There probably is no “original key”; it appears the machine is oem with XP already installed. Such a copy of Windows, and any associated key, are not portable. Downloaded copies of XP can be installed, but this gets tricky. The downloadable keys created after initial release of XP were blacklisted in SP1, and so cannot be used. There were subsequent volume license keys leaked to the web which overcomes this. However, this also requires using a program which circumvents WGA phoning home for validation. If this technique is used, SP2 and SP3 can be subsequently installed, but only if downloaded as separate executables (that is, not if using Windows Update, as the volume license keys are now also blacklisted). If a machine has had a retail or corporate version of XP independently installed and WGA used to validate it, a hardware signature is created (not the MAC address) using a combination of components in the machine; this unique identification prevents installation on another machine unless pre-approved by Microsoft, including in a virtual machine. Security updates can be installed via Windows Update in the above scenarios, but not any other updates.

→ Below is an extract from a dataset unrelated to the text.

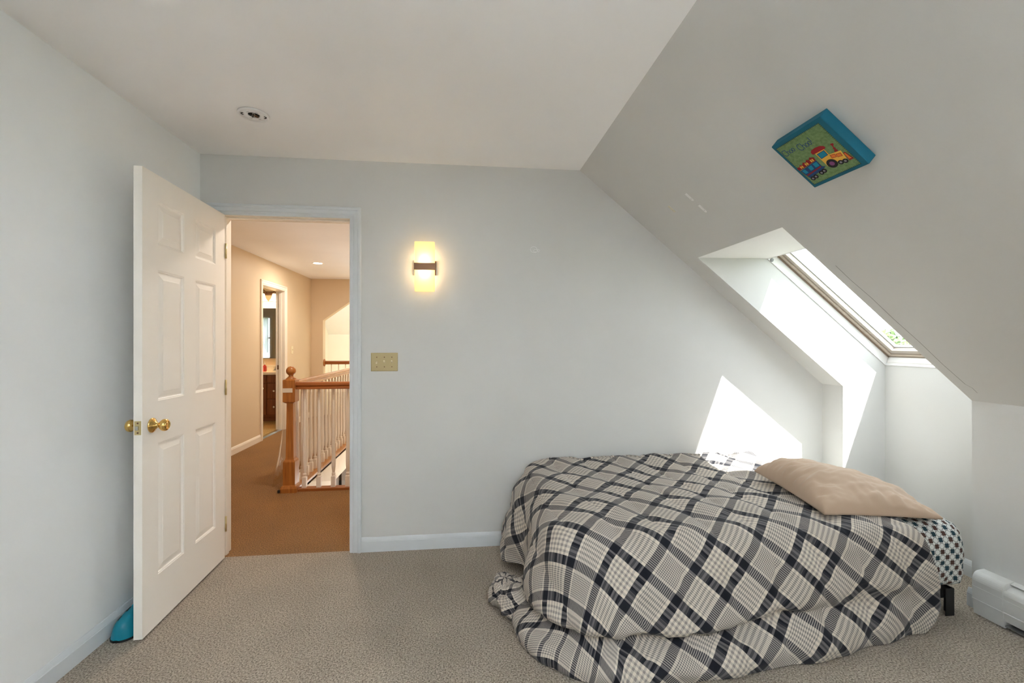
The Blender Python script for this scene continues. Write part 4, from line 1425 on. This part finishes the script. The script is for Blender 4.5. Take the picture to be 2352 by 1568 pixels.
def baluster_mesh():
    bm = bmesh.new()
    bm_box(bm, -.0185, .0185, -.0185, .0185, 0.018, 0.115)
    prof_ = [(0.0185, 0.115), (0.013, 0.122), (0.0165, 0.132), (0.0165, 0.140), (0.0115, 0.150), (0.0135, 0.165), (0.0175, 0.20), (0.0180, 0.26), (0.0165, 0.36), (0.0140, 0.60), (0.0120, 0.82), (0.0115, 0.90)]
    rv = [[bm.verts.new((r * math.cos(2 * math.pi * i / 12), r * math.sin(2 * math.pi * i / 12), h)) for i in range(12)] for r, h in prof_]
    for a_, c_ in zip(rv, rv[1:]):
        for i in range(12):
            bm.faces.new((a_[i], a_[(i + 1) % 12], c_[(i + 1) % 12], c_[i]))
    return from_bm(bm)
bal = baluster_mesh(); bal.materials.append(M['hall_trim_paint'])
def add_bal(x, y, par=rl):
    o = bpy.data.objects.new('baluster', bal)
    C.objects.link(o); o.parent = par
    o.location = Vector((x, y, 0)) - origin(par)
for i in range(9):
    add_bal(-1.380 + i * 0.1235, NY + .012)
for i in range(33):
    add_bal(NX + 0.004, 4.30 + i * 0.1235)
# clear plastic guard sheet along the landing side
n, k = 90, 26
Q = np.zeros((n, k, 3))
for i in range(n):
    y = NY - 0.01 + i / (n - 1) * 2.6
    for j in range(k):
        t = j / (k - 1)
        fl_ = (1 - t) ** 1.6 * 0.085 * math.exp(-i / 34)
        Q[i, j] = (NX - 0.058 - fl_ + 0.007 * math.sin(i * 0.5 + t * 2) * (0.4 + 0.6 * math.sin(3 * t)), y - 0.03 * (1 - t) * math.exp(-i / 10), 0.045 + t * 0.80)
ps = link('plastic_guard', gridm(Q), 'clear_plastic', None, True)
tag(ps, 'clear plastic guard sheet fixed along the balusters behind the newel', 'plastic sheet')
Q2 = np.zeros((60, 20, 3))
for i in range(60):
    x = NX + 0.06 + i / 59 * 1.1
    for j in range(20):
        t = j / 19
        Q2[i, j] = (x, NY + 0.050 + 0.006 * math.sin(i * 0.45 + t * 2.5), 0.06 + t * 0.80)
ps2 = link('plastic_guard', gridm(Q2), 'clear_plastic', None, True)
tag(ps2, 'clear plastic guard sheet behind the four front balusters', 'plastic sheet')
box('clip', NX - 0.085, NX - 0.066, NY - .08, NY - 0.058, 0.006, 0.030, 'dark_void', rl, 0.003)

# far guard rail in the overlook opening
fr_ = thing('overlook_railing', (-2.1, HYF + .07, 0), 'short oak guard rail with round wall rosette in the far opening', 'railing')
lathe('rosette', [(0, 0), (0.064, 0), (0.066, 0.008), (0.058, 0.016), (0.040, 0.020), (0, 0.022)], (OX + .001, HYF + .07, 0.945), 'x', 'oak', fr_, 28)
prism('handrail', [(HYF + .07 + a_, 0.915 + c_) for a_, c_ in hr], 'x', OX + 0.018, HXR, 'oak_along_x', fr_)
me = lathem([(0.008, 0.0), (0.008, 0.92)], (0, 0, 0), 'z', 10); me.materials.append(M['hall_trim_paint'])
for i in range(9):
    o = bpy.data.objects.new('baluster', me); C.objects.link(o); o.parent = fr_
    o.location = Vector((-2.315 + i * 0.122, HYF + .07, 0)) - fr_.location
box('bottom_rail', OX, HXR, HYF + .02, HYF + .12, -0.03, 0.012, 'oak_along_x', fr_)

# ------------------------------------------------------------------ hall lighting
def downlight(x, y, label, energy):
    g = thing('recessed_downlight', (x, y, ZC), label, 'ceiling light', 'recessed hall downlights')
    bm = bmesh.new(); rv = []
    for r, h in ((0.062, ZC - 0.0005), (0.060, ZC - 0.004), (0.075, ZC - 0.006), (0.082, ZC - 0.003), (0.083, ZC - .0005)):
        rv.append([bm.verts.new((x + r * math.cos(2 * math.pi * i / 36), y + r * math.sin(2 * math.pi * i / 36), h)) for i in range(36)])
    for a_, c_ in zip(rv, rv[1:]):
        for i in range(36):
            bm.faces.new((a_[i], a_[(i + 1) % 36], c_[(i + 1) % 36], c_[i]))
    link('trim_ring', from_bm(bm), 'white_plastic', g, True)
    lathe('lens', [(0, -0.004), (0.060, -0.004), (0.060, -0.001), (0, -0.001)], (x, y, ZC), 'z', 'lamp_lens', g, 32)
    lamp_light('downlight_beam', 'AREA', (x, y, ZC - 0.012), energy, (1.0, 0.90, 0.79), g, 0.12, shape='DISK')
downlight(-2.029, 6.67, 'round lit recessed downlight in the hall ceiling', 11)
downlight(-0.95, 3.62, 'added unseen downlight in the hall ceiling just past the doorway', 11)  # out of view, added so warm light reaches the open door
lamp_light('stair_fill', 'AREA', (-0.9, 6.3, ZC - .02), 7, (1.0, 0.86, 0.70), None, 0.25)  # added fill light over the stairs, no fixture
lamp_light('overlook_fill', 'AREA', (-1.0, 9.3, 2.2), 2.2, (1.0, 0.88, 0.70), None, 0.6)  # unseen fill added to brighten the space past the far opening
sd_ = lamp_light('stairwell_fill', 'AREA', (-0.86, 6.7, -0.9), 26, (1.0, 0.96, 0.93), None, 0.8, shape='RECTANGLE', size_y=2.2)  # upward fill added to lighten the hall ceiling, no window behind it
sd_.rotation_euler = (math.pi, 0, 0)
lamp_light('lower_hall_fill', 'AREA', (-2.3, 5.6, -0.30), 22, (1.0, 0.90, 0.78), None, 0.4)  # fill light added for the lower storey, no fixture

# switch by the bathroom door
s2 = thing('rocker_switch', (HXL, 7.408, 1.187), 'ivory switch plate beside the bathroom door casing', 'switch')
box('plate', HXL, HXL + 0.006, 7.372, 7.444, 1.128, 1.246, 'ivory_toggle', s2, 0.002)
box('toggle', HXL + .006, HXL + 0.018, 7.402, 7.414, 1.180, 1.200, 'ivory_toggle', s2, 0.002)

# ------------------------------------------------------------------ bathroom seen through the far doorway
BX0, BYN = -5.2, 5.45
struct(box('floor_bathroom', BX0, HXL - WT + .004, BYN, HYF, -0.02, 0.004, 'bath_floor_tile'))
struct(box('ceiling_bathroom', BX0, HXL - WT + .01, BYN, HYF, ZC, ZC + .05, 'hall_ceiling_paint'))
struct(box('wall_bathroom_back', BX0, HXL - .1, HYF, HYF + .05, 0, ZC, 'hall_paint'))
struct(box('wall_bathroom_left', BX0 - .05, BX0, BYN, HYF, 0, ZC, 'cream_paint'))
# wall with the window that the mirror shows
pts = [(BX0, 0), (HXL - WT, 0), (HXL - WT, ZC), (BX0, ZC)]
bw = group_empty('wall_bathroom_front', (-4, BYN, 0))
WX0, WX1, WZ0, WZ1 = -5.08, -4.47, 0.95, 1.88
for (a_, c_, e_, f_) in ((BX0, WX0, 0, ZC), (WX1, HXL - WT, 0, ZC), (WX0, WX1, 0, WZ0), (WX0, WX1, WZ1, ZC)):
    box('wall_panel', a_, c_, BYN - .06, BYN, e_, f_, 'wall_paint', bw)
w3 = group_empty('window_3', ((WX0 + WX1) / 2, BYN, WZ0))
for (a_, c_, e_, f_) in ((WX0 - .06, WX0, WZ0 - .06, WZ1 + .06), (WX1, WX1 + .06, WZ0 - .06, WZ1 + .06), (WX0, WX1, WZ1, WZ1 + .06), (WX0 - .08, WX1 + .08, WZ0 - .08, WZ0)):
    box('casing', a_, c_, BYN - .002, BYN + .018, e_, f_, 'trim_paint', w3)
box('pane', WX0, WX1, BYN - .04, BYN - .036, WZ0, WZ1, 'clear_glass', w3)
box('sash_rail', WX0, WX1, BYN - .05, BYN - .02, (WZ0 + WZ1) / 2 - .02, (WZ0 + WZ1) / 2 + .02, 'trim_paint', w3)
portal(((WX0 + WX1) / 2, BYN - .08, (WZ0 + WZ1) / 2), Vector((0, 1, 0)).to_track_quat('-Z', 'Y').to_euler(), .6, 1.05)
Q = np.zeros((60, 6, 3))
for i in range(60):
    for j in range(6):
        Q[i, j] = (WX0 + .02 + i / 59 * .57, BYN + .03 + .012 * math.sin(i * 0.9), WZ0 + .12 + j / 5 * (WZ1 - WZ0 - .10))
tag(link('curtain', gridm(Q), 'curtain_white', None, True), 'white gathered curtain on the bathroom window', 'curtain')

VY, VX0, VX1, VT = 7.790, -3.62, HXL - WT - .02, 0.818
vn = thing('vanity_cabinet', (-3.1, 8.05, 0), 'reddish wood bathroom vanity with pale round knobs', 'cabinet')
box('carcass', VX0, VX1, VY + .02, HYF - .002, 0.085, 0.775, 'vanity_wood', vn)
box('toe_kick', VX0, VX1, VY + .08, HYF - .01, 0.0045, 0.085, 'vanity_wood', vn)
def front(x0, x1, z0, z1, nm, knob):
    f = box(nm, x0, x1, VY, VY + .019, z0, z1, 'vanity_wood', vn, 0.004)
    if knob:
        lathe('knob', [(0, -.030), (.012, -.030), (.0165, -.024), (.014, -.016), (.007, -.010), (.007, 0), (0, 0)], (knob[0], VY, knob[1]), 'y', 'counter', f, 18)
for (a_, c_) in ((-3.61, -3.40), (-3.392, -3.182)):
    front(a_, c_, 0.115, 0.632, 'cabinet_door', (c_ - .045, 0.555))
front(-3.61, -3.182, 0.648, 0.768, 'false_front', None)
front(-3.165, -2.80, 0.385, 0.632, 'drawer', (-3.055, 0.512))
front(-3.165, -2.80, 0.115, 0.370, 'drawer', (-3.055, 0.248))
front(-3.165, -2.80, 0.648, 0.768, 'false_front', None)
ct = box('countertop', VX0 - .01, VX1, VY - .02, HYF - .001, 0.776, VT, 'counter', None, 0.006)
tag(ct, 'cream vanity countertop with a low backsplash', 'countertop')
box('backsplash', VX0 - .01, VX1, HYF - .022, HYF - .001, VT, VT + 0.095, 'counter', ct, 0.003)
fc = thing('faucet', (-3.13, 8.16, VT), 'chrome two-handle faucet on the vanity countertop', 'faucet')
box('deck_plate', -3.21, -3.05, 8.13, 8.19, VT, VT + .018, 'nickel', fc, 0.006)
tube('spout', [(-3.13, 8.16, VT + .015), (-3.13, 8.155, VT + .075), (-3.13, 8.10, VT + .10), (-3.13, 8.03, VT + .075)], [.016, .015, .013, .011], 'nickel', fc, 12)
for x in (-3.19, -3.07):
    lathe('tap_handle', [(0, VT + .015), (.016, VT + .015), (.018, VT + .03), (.012, VT + .05), (.022, VT + .055), (.018, VT + .068), (0, VT + .07)], (x, 8.16, 0), 'z', 'nickel', fc, 16)
bt = thing('soap_bottle', (-3.30, 8.02, VT), 'red soap bottle with a white cap at the edge of the vanity', 'bottle')
lathe('bottle_body', [(0, VT + .0005), (.028, VT + .0005), (.031, VT + .01), (.031, VT + .075), (.024, VT + .095), (.012, VT + .105), (.012, VT + .115), (0, VT + .115)], (-3.30, 8.02, 0), 'z', 'red_soap', bt, 20)
lathe('cap', [(0, VT + .112), (.014, VT + .112), (.014, VT + .135), (.006, VT + .145), (.006, VT + .17), (0, VT + .17)], (-3.30, 8.02, 0), 'z', 'white_plastic', bt, 16)
mr = thing('bathroom_mirror', (-3.2, HYF, 1.03), 'frameless wall mirror above the vanity reflecting a curtained window', 'mirror')
box('mirror_glass', -3.62, -2.80, HYF - .010, HYF - .002, 1.030, 1.905, 'mirror_silver', mr)
vl = thing('vanity_light', (-3.2, HYF, 2.15), 'brass vanity light with glowing bell shades above the mirror', 'lamp')
box('mounting_bar', -3.50, -2.95, HYF - .022, HYF - .001, 2.13, 2.19, 'bronze', vl, 0.004)
for x in (-3.39, -3.205, -3.02):
    arm = tube('arm', [(x, HYF - .02, 2.16), (x, HYF - .06, 2.20), (x, HYF - .11, 2.215), (x, HYF - .14, 2.19), (x, HYF - .145, 2.165)], 0.008, 'bronze', vl, 10)
    lathe('socket', [(0, 2.135), (.024, 2.135), (.022, 2.16), (.010, 2.17), (0, 2.17)], (x, HYF - .145, 0), 'z', 'bronze', vl, 18)
    lathe('bell_shade', [(.024, 2.145), (.030, 2.13), (.036, 2.10), (.048, 2.06), (.070, 2.025), (.078, 2.018), (.074, 2.022), (.046, 2.06), (.034, 2.10), (.026, 2.135)], (x, HYF - .145, 0), 'z', 'bell_shade', vl, 26)
    lamp_light('bulb', 'POINT', (x, HYF - .145, 2.03), 7, (1.0, 0.66, 0.32), vl, 0.03)

# ------------------------------------------------------------------ outdoors, seen through the roof window
struct(box('ground', -40, 60, -40, 60, -3.1, -3.0, 'grass_ground'))
def tree(x, y, ztop, rad, label, seed):
    g = thing('tree', (x, y, -3.0), label, 'tree', 'trees outside the roof window')
    tube('trunk', [(x, y, -3.0), (x + .1, y, -1.8), (x, y + .1, -0.6), (x + .05, y, ztop - rad)], [.22, .17, .13, .05], 'bark', g, 10)
    rnd_ = random.Random(seed)
    vs, fs = [], []
    cz = ztop - rad * 0.95
    for q in range(15000):
        d = Vector((rnd_.gauss(0, 1), rnd_.gauss(0, 1), rnd_.gauss(0, 1))).normalized()
        lump = 1 + 0.28 * mnoise.noise(d * 2.2 + Vector((seed, 0, 0)))
        r_ = rad * lump * rnd_.uniform(0.55, 1.0)
        c_ = Vector((x, y, cz)) + Vector((d.x * r_, d.y * r_, d.z * r_ * 0.9))
        a_ = Vector((rnd_.uniform(-1, 1), rnd_.uniform(-1, 1), rnd_.uniform(-1, 1))).normalized()
        e_ = a_.orthogonal().normalized()
        s = rnd_.uniform(0.06, 0.12)
        i0 = len(vs)
        vs += [c_ - a_ * s, c_ + e_ * s * .5, c_ + a_ * s, c_ - e_ * s * .5]
        fs.append((i0, i0 + 1, i0 + 2, i0 + 3))
    me_ = bpy.data.meshes.new('foliage'); me_.from_pydata([tuple(v_) for v_ in vs], [], fs)
    f = link('foliage', me_, 'leaf_green', g)
    f['kind'] = 'stuff'
tree(10.75, 10.3, 1.62, 1.7, 'leafy green tree outside, tallest one seen through the roof window', 1.0)
tree(18.5, 13.2, 1.6, 2.4, 'leafy green tree further off, lower crown at the pane corner', 4.0)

Being able to run Windows games in a virtual machine depends on the game, the amount of RAM that can be allocated to the guest OS, and to some extent the type of virtual machine and the cpu. Modern commercial graphics intensive games will be problematic without sufficient resources available to the virtual machine and its ability to utility those resources.
That still leaves the question of how many physical disks you have. In Windows, the term “drive” is very often used interchangeably with the term “volume” (which is a partition), but this is incorrect. There is no “C drive”, “D drive”, etc. - they are volumes. Your fdisk report shows the first partition to be 30GB out of a total 300GB. There is a second Windows partition, approx 210GB. Perhaps you are thinking C: and D: indicate two drives when they are actually partitions on the same physical disk?
Finally, the partitioning you have will not work. In addition to the two Windows partitions, there is an extended primary which is 58GB inside of which are three “logical” partitions. However, these are very small, not quite 1.5GB each. This is not enough space for installation, and that may be the problem which is stopping the installer.
If the above issues re XP are not a concern for you, my suggestion is to instruct the openSUSE installer to wipe the whole disk and create its own partitioning. If you wish to leave the XP partitions, in the installer use Expert Partitioning to delete the extended primary (and with it, the logicals inside) and then use that space for a new extended primary.